As we start the last year of the decade, it’s a good time to look back at the last ten years and observe what has been happening in digital marketing. Sometimes it’s good to remind ourselves how far we’ve come in some areas, and to kick ourselves at how little progress we’ve made in others
Predictions for marketing in 2010 by luminaries around the world remind us that in 2009 the following things were top of mind:
- Social media was becoming ‘a thing’ that marketers should take notice of - Twitter had racked up 18 million users and Google+ was going to revolutionise B2B social (!). Some smart cookies were even beginning to suspect that social might not actually be ‘free’. Today we know that it is neither free in the sense of money, nor liberty.
- Search engine optimisation was pretty important.
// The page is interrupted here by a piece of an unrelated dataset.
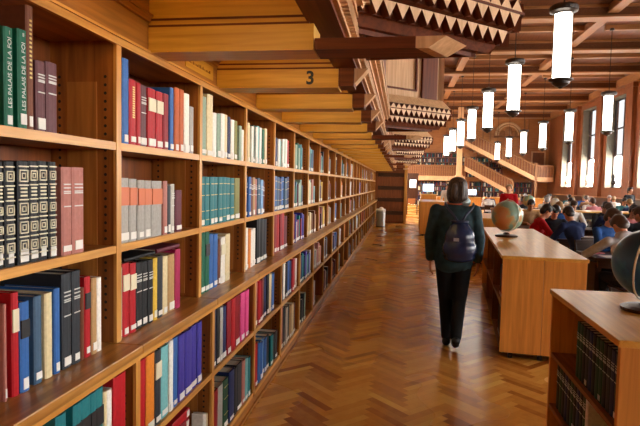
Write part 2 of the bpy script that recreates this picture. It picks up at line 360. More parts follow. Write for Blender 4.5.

I guess it still is, but it’s certainly not as much of a task as it was in the days when you knew how it worked!
- Mobile marketing was also ‘a thing’ and some people were talking about m-commerce. The iPhone 3GS was wiping the floor with the Nokia N97 and the Blackberry Storm.
- ‘Content Marketing’ was starting to build momentum - brands and marketers could become publishers of their own content!
- Websites were becoming ‘two way’ and blogging with comments was a new tool to engage with audiences.
- Email marketing was still the most effective tool out there (plus ça change)
- We were still in the grip of the financial crisis and tools were emerging that could automate marketing and measure ROI. That was back when we had a loose idea of what Marketing Automation was, before it became 3000 vendors claiming the nebulous space somewhere between email autoresponders and, well, everything.
- Video marketing was ‘hot’ - did you know you could even create your own online or mobile video content!
For each of these trends and more, there has been a proliferation of digital tools. It seems the last decade has been an ever-accelerating carousel of new technologies and digital marketing software gizmos, and collectively we’ve been investing in all of them.
What many of us haven’t been doing is knitting them together into a cohesive experience. Marketing has become a Russian Doll - sitting in its silo, and within that silo are a series of other siloes, some looking at content, some looking at web, some looking at mobile, apps, email, automation, search, content etc.
As modern-day marketers we need to think less about the tools. We need to think more about how we are going to use them to deliver a consistent and continuous customer experience throughout the customer lifecycle.
As B2B marketers we often look across at our B2C colleagues and their massive budgets with envy. But perhaps the pendulum is swinging our way. Certainly, it appears that the tech vendors have taken notice. Adobe’s acquisition of Marketo towards the end of last year for a monster US$4.75 billion has signalled that a major B2C vendor has started to take notice of B2B.
We need to stop thinking about technology in isolation, but as only one element of a kaleidoscope of capabilities needed to deliver exceptional customer experience. Perhaps this is the year that the way we work becomes more important than the tools we work with. The way in which marketing teams are organised is changing. Agile marketing approaches mean our approach is starting to become much more longitudinal, with specific ‘experience features’ being completely managed by small, multidisciplinary teams, throughout the customer lifecycle.
In B2B we build deep insight into our clients and, hopefully, we work with them over a period of years, or even decades. We have a swag of tools at our disposal, from content management systems, through to advanced analytics tools and marketing automation systems. We also tend to work collaboratively with sales, and customer service and billing. Well, ok, perhaps we could do a bit more there!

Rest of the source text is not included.